# Goal
Every line below that mentions the word "script" should be copied out.

***** Extracted data *****

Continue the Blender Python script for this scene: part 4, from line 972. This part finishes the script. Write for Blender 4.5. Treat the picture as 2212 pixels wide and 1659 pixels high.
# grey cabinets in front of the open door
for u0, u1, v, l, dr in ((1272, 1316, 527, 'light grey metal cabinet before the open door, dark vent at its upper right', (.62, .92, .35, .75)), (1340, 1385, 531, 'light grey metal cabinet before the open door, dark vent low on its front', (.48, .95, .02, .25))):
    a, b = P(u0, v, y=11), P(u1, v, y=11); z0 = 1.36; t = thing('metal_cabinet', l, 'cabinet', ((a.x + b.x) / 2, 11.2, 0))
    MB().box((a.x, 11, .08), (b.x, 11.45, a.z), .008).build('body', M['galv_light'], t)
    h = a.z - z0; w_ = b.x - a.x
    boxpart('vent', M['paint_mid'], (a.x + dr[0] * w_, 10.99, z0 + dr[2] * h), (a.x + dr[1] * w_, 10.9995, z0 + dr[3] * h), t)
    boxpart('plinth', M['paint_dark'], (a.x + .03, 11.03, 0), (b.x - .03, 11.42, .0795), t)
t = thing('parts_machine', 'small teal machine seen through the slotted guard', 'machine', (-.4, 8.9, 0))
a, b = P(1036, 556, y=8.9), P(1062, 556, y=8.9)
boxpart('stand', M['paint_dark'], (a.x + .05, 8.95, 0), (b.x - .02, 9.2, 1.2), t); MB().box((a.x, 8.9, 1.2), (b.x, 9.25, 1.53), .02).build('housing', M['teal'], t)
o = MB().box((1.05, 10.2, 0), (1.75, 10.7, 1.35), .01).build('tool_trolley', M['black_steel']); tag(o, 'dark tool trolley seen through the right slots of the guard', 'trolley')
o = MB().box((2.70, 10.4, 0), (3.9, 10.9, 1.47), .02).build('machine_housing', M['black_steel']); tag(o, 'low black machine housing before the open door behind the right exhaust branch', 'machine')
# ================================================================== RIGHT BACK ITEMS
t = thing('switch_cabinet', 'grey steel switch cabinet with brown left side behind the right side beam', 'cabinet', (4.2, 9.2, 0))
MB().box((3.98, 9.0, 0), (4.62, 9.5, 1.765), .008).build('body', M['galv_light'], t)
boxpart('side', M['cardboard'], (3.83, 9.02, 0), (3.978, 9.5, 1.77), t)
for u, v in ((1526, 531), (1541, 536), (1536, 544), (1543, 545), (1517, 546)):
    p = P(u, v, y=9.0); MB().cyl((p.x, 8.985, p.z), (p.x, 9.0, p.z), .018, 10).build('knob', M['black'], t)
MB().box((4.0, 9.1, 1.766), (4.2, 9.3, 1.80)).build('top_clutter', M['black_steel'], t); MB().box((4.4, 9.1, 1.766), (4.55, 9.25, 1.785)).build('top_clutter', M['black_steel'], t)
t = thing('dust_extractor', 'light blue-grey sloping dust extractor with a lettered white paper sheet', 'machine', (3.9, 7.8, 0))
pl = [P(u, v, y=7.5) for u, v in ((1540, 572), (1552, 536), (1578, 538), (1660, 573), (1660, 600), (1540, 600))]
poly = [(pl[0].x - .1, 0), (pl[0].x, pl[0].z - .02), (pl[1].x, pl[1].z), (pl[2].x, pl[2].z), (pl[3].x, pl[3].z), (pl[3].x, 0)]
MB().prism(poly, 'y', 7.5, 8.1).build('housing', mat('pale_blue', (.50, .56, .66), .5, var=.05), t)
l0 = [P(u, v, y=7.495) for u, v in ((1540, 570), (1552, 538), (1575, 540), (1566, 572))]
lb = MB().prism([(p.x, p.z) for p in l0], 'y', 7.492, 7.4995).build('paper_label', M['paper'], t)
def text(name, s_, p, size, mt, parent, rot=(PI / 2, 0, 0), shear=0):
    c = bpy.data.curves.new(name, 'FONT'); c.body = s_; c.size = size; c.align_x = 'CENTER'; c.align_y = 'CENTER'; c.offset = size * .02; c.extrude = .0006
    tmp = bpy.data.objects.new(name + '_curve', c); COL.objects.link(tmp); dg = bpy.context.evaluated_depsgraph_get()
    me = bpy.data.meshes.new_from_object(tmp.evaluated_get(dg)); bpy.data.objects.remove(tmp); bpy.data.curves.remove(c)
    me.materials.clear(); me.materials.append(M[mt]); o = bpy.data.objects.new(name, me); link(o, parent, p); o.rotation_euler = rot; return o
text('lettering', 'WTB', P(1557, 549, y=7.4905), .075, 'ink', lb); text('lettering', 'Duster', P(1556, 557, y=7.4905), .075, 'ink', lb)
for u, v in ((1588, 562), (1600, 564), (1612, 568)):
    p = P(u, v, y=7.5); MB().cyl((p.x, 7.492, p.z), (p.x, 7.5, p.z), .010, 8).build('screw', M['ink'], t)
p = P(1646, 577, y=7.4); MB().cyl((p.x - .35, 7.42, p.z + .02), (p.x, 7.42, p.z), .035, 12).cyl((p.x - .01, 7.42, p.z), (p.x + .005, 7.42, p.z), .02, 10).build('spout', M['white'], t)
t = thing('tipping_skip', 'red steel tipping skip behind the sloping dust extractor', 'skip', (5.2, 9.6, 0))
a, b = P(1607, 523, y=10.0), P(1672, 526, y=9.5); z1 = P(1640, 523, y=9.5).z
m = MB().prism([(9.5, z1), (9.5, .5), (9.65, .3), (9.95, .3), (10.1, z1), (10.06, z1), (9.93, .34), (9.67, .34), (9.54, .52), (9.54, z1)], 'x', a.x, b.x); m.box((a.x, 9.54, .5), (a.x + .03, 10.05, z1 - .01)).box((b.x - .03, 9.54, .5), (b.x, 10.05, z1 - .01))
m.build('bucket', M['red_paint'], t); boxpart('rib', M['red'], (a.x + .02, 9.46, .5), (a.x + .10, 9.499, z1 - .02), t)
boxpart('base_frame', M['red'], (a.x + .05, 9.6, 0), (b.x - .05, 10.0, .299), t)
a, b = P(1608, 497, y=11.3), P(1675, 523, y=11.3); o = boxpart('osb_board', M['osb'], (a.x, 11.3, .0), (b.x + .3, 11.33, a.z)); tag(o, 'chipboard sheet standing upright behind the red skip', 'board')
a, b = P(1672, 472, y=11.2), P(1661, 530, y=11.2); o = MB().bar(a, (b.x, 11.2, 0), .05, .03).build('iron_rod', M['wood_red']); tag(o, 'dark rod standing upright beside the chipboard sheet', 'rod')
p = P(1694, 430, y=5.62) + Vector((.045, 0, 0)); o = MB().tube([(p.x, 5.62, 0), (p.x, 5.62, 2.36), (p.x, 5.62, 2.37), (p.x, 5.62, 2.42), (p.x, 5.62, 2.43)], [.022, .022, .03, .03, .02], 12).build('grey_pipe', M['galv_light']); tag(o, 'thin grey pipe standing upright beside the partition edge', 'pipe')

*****
***** Extracted data *****

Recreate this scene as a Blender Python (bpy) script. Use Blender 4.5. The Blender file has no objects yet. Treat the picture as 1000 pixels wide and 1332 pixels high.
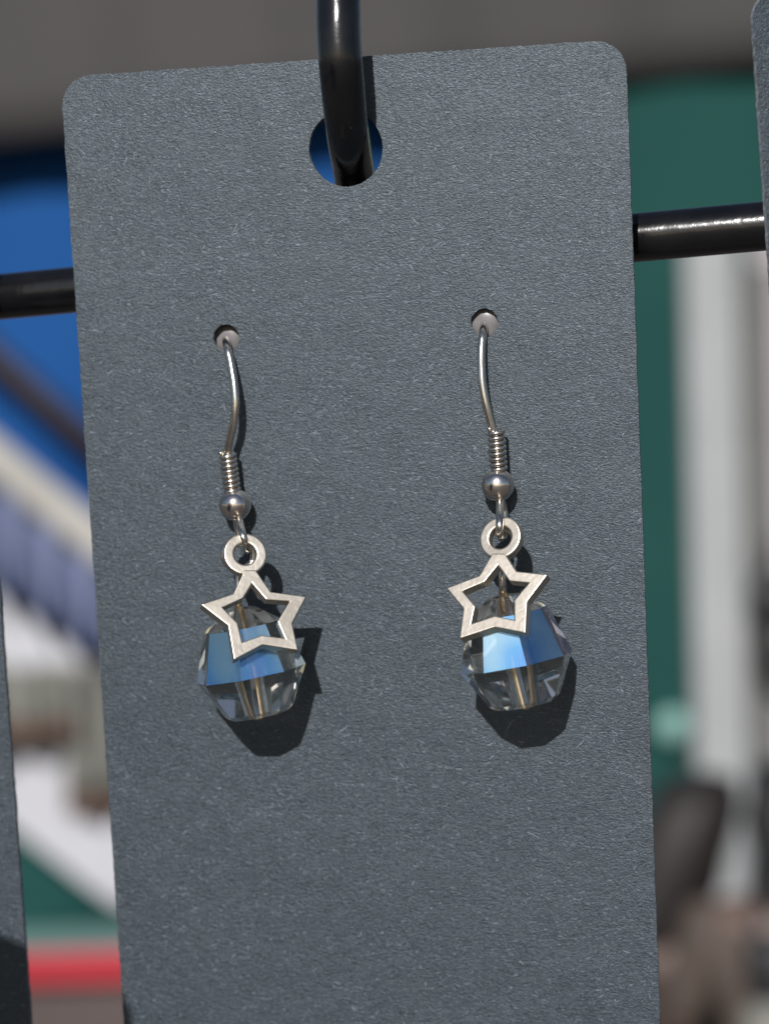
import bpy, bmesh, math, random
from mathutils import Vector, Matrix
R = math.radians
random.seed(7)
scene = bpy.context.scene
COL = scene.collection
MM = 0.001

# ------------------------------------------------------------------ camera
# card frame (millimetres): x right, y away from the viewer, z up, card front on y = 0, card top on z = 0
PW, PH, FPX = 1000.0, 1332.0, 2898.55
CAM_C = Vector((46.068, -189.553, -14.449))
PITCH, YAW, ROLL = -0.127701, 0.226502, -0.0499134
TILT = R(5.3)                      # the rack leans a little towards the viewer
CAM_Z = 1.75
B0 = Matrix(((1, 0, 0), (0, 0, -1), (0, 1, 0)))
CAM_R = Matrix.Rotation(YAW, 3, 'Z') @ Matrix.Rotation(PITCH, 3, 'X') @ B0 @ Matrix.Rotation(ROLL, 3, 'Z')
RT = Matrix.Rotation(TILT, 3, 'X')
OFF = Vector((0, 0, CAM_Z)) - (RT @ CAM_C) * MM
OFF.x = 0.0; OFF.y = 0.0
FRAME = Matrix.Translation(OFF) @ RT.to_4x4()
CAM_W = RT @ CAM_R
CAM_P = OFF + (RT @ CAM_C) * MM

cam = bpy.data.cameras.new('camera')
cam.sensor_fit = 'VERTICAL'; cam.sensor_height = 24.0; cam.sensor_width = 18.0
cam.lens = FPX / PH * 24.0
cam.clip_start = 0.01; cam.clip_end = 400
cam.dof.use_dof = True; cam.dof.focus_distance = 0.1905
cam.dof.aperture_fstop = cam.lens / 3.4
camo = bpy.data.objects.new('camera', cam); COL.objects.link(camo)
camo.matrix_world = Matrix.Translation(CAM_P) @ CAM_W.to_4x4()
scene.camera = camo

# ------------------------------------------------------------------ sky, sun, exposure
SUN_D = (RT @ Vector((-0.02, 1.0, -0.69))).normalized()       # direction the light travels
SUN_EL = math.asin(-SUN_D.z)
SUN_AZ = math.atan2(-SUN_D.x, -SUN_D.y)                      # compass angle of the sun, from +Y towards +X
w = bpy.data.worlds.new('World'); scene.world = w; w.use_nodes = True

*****
***** Extracted data *****

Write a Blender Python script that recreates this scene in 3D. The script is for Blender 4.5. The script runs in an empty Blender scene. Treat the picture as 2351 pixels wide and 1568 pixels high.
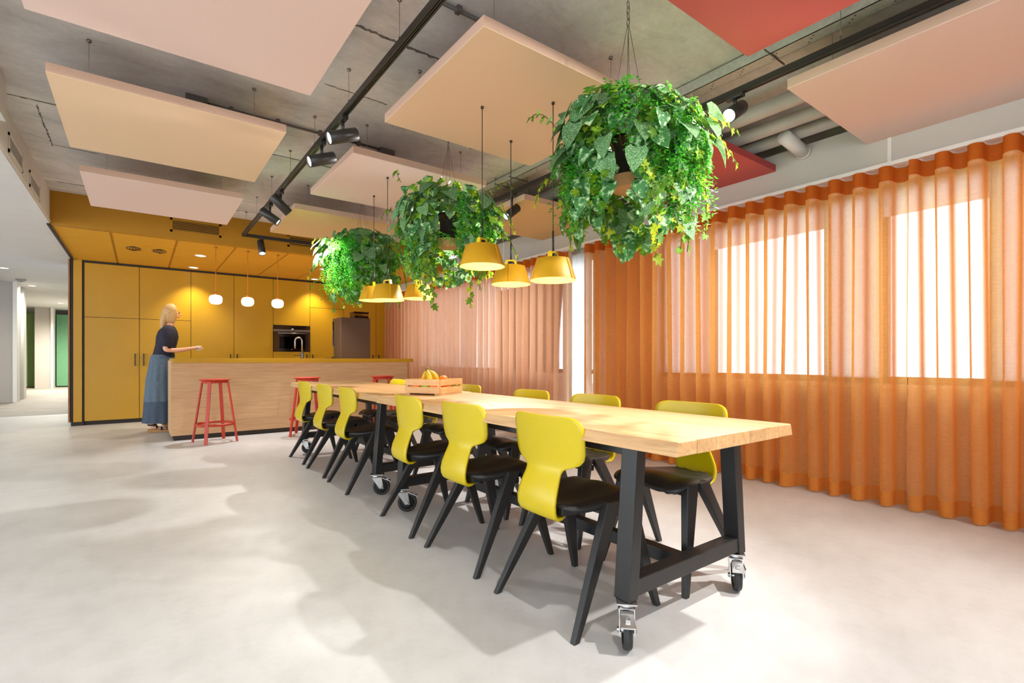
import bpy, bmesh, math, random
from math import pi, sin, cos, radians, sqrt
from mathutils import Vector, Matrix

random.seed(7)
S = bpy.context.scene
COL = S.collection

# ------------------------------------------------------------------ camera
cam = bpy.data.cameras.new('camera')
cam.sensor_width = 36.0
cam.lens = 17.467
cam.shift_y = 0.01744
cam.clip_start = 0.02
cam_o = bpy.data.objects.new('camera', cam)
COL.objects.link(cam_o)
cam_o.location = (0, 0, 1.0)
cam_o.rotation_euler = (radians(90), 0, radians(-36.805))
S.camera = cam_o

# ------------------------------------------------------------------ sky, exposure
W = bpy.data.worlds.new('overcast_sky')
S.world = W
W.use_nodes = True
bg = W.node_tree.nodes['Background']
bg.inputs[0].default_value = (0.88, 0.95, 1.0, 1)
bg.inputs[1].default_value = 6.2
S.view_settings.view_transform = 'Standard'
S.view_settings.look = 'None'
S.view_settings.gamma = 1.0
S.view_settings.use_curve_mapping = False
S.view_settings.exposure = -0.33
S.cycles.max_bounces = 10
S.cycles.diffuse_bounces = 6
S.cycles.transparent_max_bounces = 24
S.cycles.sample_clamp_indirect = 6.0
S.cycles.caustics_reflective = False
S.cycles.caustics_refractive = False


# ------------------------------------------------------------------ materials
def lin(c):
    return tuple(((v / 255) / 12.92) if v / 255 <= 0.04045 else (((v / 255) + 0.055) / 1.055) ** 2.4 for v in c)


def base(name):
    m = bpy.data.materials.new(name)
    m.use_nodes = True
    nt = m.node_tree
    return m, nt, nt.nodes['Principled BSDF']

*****

# Reply
Continue the Blender Python script for this scene: part 4, from line 972. This part finishes the script. Write for Blender 4.5. Treat the picture as 2212 pixels wide and 1659 pixels high.
Recreate this scene as a Blender Python (bpy) script. Use Blender 4.5. The Blender file has no objects yet. Treat the picture as 1000 pixels wide and 1332 pixels high.
Write a Blender Python script that recreates this scene in 3D. The script is for Blender 4.5. The script runs in an empty Blender scene. Treat the picture as 2351 pixels wide and 1568 pixels high.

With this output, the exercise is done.